Thoughts on Christian Theology and Pastoring

Friday Overflow: Bavinck, Ministry Idolatry, and G. K. Chesterton

Here’s what’s overflowing: Herman Bavinck on sanctification, a wife confronts her husband about idolizing the ministry, and G. K. Chesterton ponders monotony.

Near the end of the week, I share several things brimming from my reading, study, and musings throughout the week.

Herman Bavinck on sanctification

Sanctification is the process whereby the Spirit applies the holiness of Jesus to our lives practically, as Bavinck so clearly articulates.

Many people acknowledge that we must be justified by the righteousness that Christ has acquired, but believe—or at least act in practice—that we must be sanctified by a holiness we bring about ourselves. . . .

[Gospel-informed] sanctification, however . . . consists in the reality that in Christ, God grants us not only righteousness but also complete holiness, and does not impute it, but also inwardly imparts it by the regenerating and renewing work of the Holy Spirit until we have been fully conformed to the image of his Son.

The connectedness between justification and sanctification is firmly grounded in the Spirit. For the Spirit whom Jesus promised to his disciples and poured out in the church, is not only a Spirit of adoption, who assures believes of their status as children, but also the Spirit of renewal and sanctification.

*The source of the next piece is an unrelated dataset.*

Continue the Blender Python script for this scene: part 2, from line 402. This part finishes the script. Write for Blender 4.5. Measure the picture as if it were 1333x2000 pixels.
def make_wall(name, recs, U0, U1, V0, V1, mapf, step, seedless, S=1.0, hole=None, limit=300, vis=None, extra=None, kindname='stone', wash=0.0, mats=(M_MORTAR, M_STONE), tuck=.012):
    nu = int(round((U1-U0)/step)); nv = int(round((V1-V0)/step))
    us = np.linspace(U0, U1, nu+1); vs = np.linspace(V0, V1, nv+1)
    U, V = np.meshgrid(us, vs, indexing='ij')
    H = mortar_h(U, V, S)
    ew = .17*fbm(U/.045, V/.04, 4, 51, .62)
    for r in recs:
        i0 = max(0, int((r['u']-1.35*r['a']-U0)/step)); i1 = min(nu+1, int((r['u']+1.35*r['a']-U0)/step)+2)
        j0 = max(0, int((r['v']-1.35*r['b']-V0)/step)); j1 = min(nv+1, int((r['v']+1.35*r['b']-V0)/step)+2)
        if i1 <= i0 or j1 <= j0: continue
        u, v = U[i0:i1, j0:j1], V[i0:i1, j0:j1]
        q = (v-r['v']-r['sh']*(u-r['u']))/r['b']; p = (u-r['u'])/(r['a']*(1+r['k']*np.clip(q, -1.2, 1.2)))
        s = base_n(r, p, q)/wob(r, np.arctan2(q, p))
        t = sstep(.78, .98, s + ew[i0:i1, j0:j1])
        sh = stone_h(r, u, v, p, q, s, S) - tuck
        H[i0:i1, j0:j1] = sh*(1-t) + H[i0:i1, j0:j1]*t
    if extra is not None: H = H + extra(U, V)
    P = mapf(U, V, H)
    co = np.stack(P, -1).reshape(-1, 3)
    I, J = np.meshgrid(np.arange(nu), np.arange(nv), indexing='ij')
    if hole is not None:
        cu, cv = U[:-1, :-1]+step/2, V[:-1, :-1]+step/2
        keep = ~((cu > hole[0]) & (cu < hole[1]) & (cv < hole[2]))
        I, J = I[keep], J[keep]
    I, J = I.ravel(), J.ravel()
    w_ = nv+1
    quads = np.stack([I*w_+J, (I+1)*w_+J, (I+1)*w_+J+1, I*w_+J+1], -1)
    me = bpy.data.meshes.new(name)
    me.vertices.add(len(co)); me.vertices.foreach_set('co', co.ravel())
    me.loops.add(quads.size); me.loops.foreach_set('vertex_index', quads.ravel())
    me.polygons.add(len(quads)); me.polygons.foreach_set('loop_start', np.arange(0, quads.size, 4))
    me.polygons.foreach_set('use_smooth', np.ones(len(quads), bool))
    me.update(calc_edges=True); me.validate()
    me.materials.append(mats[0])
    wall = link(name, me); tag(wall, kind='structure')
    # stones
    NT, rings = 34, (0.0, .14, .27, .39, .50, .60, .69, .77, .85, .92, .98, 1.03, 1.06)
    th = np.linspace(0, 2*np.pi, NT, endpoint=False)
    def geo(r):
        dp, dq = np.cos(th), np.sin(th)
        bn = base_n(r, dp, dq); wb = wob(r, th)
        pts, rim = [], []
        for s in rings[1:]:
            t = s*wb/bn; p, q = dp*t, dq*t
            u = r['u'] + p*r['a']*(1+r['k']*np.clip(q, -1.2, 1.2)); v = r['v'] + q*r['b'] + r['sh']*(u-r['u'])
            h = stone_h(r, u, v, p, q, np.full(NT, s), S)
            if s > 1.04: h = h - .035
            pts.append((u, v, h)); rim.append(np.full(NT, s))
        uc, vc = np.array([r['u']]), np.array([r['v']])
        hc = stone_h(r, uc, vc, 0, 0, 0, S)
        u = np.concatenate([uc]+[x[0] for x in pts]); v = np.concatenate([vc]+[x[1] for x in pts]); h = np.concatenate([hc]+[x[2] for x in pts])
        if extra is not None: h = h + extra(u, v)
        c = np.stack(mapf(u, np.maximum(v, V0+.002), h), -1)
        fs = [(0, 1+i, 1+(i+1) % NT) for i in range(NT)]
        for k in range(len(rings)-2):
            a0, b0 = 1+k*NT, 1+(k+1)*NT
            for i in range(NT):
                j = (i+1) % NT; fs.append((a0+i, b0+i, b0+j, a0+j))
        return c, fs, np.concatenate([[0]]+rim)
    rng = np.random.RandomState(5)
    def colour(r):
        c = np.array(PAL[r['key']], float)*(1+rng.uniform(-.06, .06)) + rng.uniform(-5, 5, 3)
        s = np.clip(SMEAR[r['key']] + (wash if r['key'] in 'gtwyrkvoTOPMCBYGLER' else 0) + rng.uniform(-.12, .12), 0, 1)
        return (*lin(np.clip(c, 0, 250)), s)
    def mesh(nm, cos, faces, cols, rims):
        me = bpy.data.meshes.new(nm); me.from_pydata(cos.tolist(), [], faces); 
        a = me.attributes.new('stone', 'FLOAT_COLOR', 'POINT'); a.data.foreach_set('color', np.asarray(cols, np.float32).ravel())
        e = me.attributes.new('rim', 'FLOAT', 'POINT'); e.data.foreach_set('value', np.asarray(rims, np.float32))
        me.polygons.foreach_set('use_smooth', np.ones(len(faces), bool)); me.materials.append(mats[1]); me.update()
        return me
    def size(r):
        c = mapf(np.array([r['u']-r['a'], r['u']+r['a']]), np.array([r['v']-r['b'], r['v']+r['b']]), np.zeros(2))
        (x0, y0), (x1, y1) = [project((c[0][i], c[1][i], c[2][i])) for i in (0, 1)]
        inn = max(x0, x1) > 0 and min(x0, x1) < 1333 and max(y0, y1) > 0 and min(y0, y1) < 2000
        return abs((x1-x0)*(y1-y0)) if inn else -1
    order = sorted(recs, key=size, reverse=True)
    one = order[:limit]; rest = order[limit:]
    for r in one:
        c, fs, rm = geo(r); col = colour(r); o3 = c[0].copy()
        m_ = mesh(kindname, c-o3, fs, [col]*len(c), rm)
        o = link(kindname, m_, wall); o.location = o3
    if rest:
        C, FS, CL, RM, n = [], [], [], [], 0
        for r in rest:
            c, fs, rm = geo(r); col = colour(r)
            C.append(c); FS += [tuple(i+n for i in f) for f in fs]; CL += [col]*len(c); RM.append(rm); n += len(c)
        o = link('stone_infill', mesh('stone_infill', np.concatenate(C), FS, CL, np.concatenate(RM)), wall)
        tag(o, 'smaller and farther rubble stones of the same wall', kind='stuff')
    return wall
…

Reformed Dogmatics volume 4, 248, 251

A wife confronts her husband, a pastor, about idolizing the ministry

In his book A Praying Church, Paul Miller recounts how his mother gently but firmly confronted his father, Jack Miller, about letting his ministry sap energy from their marriage. Ouch! But so right.

As I watch you in your struggles and labors and your desire to be God’s man in this 20th century, I also see the mission work and the church taking your time and energies. They are the source of your deepest joys and greatest fears. You nourish and cherish them as a bridegroom his bride. When we wake up in the morning your thoughts are usually on the church, the discipleship group, neighbors, church, your writing, the missions team, and your teaching and preaching.’

Your daytime energies are directed in these areas, and at night, they are still with you. I don’t mean to imply that this is all in the energy of the Flesh. No one could do all these things unless empowered by the Holy Spirit. I am saying that, as I study Ephesians 5, I read that there is a holy energy that goes into marriage from the husband to the wife.

The other day when I asked if we could have tea together or just go out, I wanted to say some of these things, but your response was: “I thought we had enough of problems.” I forgive you, and I forgive for making the church and the mission your first love, but I’m not sure I am helping you by keeping quiet.

I have learned to accept this as a way of life, but is it God’s norm? You often say you want to be a man controlled and compelled by the promises of Scripture, a man of prayer and patience, and a perpetual learner. God is making you all of this, but I rarely hear you desire to be taught how to nourish and cherish your wife as Christ does the church.

G. K. Chesterton: Are you strong enough to exult in monotony?

We grow bored with monotony. Is it because we have lost the “eternal appetite of infancy”? G. K. Chesterton reflects on this in his book Orthodoxy.

Grown up people are not strong enough to exult in monotony. But perhaps God is strong enough to exult in montony. It is possible that God says every morning, “Do it again” to the sun; and every evening, “Do it again” to the moon. It may not be automatic necessity that makes all daisies alike; it may be that God makes every daisy separately, but has never got tired of making them. It may be that He has the eternal appetite of infancy; for we have grown old and our Father is younger than we.